I block all JS by default. Rare a site gets it enabled - usually for good reasons, like real-time product selection tables. I wouldn't mind permitting JS at SN, but there is no reason to do so. I wouldn't even ask you and other SN coders to implement those widgets because that's the function of the browser already.
Removal of the gray bar on the left would be handy, but that's just some HTML template.
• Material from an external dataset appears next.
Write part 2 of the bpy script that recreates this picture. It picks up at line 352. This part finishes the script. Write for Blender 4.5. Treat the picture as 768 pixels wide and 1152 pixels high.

The space is reserved for some boxes... but they are rarely needed, and they are always on top of the page, invisible.
(Score: 2) by Reziac on Saturday February 28 2015, @03:53AM
Didn't realise the +/- stuff was there, which is testament to it working well enough without JS. I hadn't even checked SN with JS!! (Thanks for this!)
(Tho I have threshold set to 0 and it's never so wordy here that I care if it's all expanded.)
And there is no Alkibiades to come back and save us from ourselves.
(Score: 0) by Anonymous Coward on Friday February 27 2015, @06:48PM
I don't have a link to the comment thread, but they mentioned some pretty good ideas to handle it without JS.
(Score: 2) by urza9814 on Friday February 27 2015, @06:50PM
Actually, I'm pretty sure you could accomplish all of that with CSS alone these days. As long as the user has a fairly modern browser.
It'd probably be some *horrifying* CSS, but it's possible...
(Score: 2) by mrcoolbp on Saturday February 28 2015, @04:09AM
Yeah, we could use a good CSS expert, know any?